AT the Labour Party conference, the trade unions and a large minority of Labour constituency parties defeated the Labour government on at least five major issues.

The conference voted for the repeal of the anti-union legislation that bans secondary action, for no further privatisation of the NHS, for the restoration of the link between the old age pension and increases in average wages, for more funds for local authorities to build more council houses, and as it did in 2004, for the renationalisation of the privatised railways.

In all these cases, Labour government ministers let it be known, that the government intended to ignore the Conference decisions of its own party and carry on with implementing Tory policies.

Government spokesmen then added, for good measure, that these defeats at the party conference underlined the need to eliminate the trade union block vote completely, so as to wrench the party out of the trade union hands that created it in the first place, after the Taff Vale judgement.

In fact, Blair spelt out his intention, in his conference speech, of completing the destruction of the Welfare State, during his third term as Prime Minister.

The defeat of his government at the Labour party conference was a reflection of a major movement to the left by the working class, and its determination to defeat Blair and preserve the Welfare State.

This determination was only passively reflected at the conference since the trade union leaders were determined not to sink the Blair boat, because they are preparing to welcome his political twin, Gordan Brown, as the next Prime Minister.

This could be seen over the issue of Iraq, which Blair was determined to lock out of the conference entirely.

After having passed a resolution at the TUC Congress calling for the government to adopt a timetable for withdrawal from Iraq, the union leaders stood by and gave Blair a hand, just watching as a motion on Iraq from a constituency party was ruled out of order, and tolerating the situation where nobody was allowed to speak on Iraq.

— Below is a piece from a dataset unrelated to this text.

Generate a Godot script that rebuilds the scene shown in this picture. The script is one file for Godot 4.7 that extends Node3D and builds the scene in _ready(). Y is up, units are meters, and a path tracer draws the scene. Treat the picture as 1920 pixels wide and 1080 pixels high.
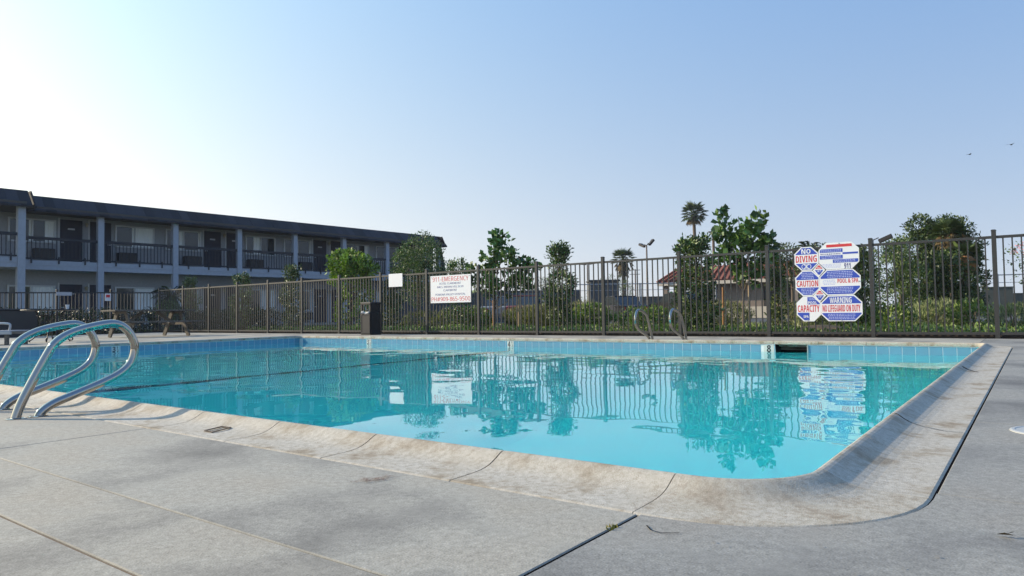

In fact, when the hired conference heavies ejected an 82 year old pensioner for shouting nonsense as Straw sought to spin his way around the Iraq issue, the whole of the country was outraged, while the trade union leaders kept mum to a man.

The conference proved that while a major clash between the trade unions and the Labour government over the Welfare State is inevitable, the trade union leaders are determined not to defeat the government.

However, a major battle over public sector final salary pensions, and the public sector retirement age is on hand, involving some two million workers.

As well, the Gate Gourmet struggle is poised to spread to the whole of BA. The TGWU leaders have already shown that they are willing to allow their members to be defeated rather than call secondary action to win the struggle.

The problem that the working class faces is that, as the decisive battles loom, it has a leadership that does not want to win the fight. The trade union leaders are resigned to defeat in advance, and aim to establish a new relationship with the government and the employers over the corpse of the Welfare State.

The working class cannot win with a leadership that is in fact an employers fifth column, or as Lenin described it, ‘Labour lieutenants of capital’.

The question of the hour for the working class is to rapidly build up the revolutionary leadership of the WRP, so that the coming battles, which will pose the working class bringing down the Blair government and going forward to workers power and a workers government, will be won and won decisively.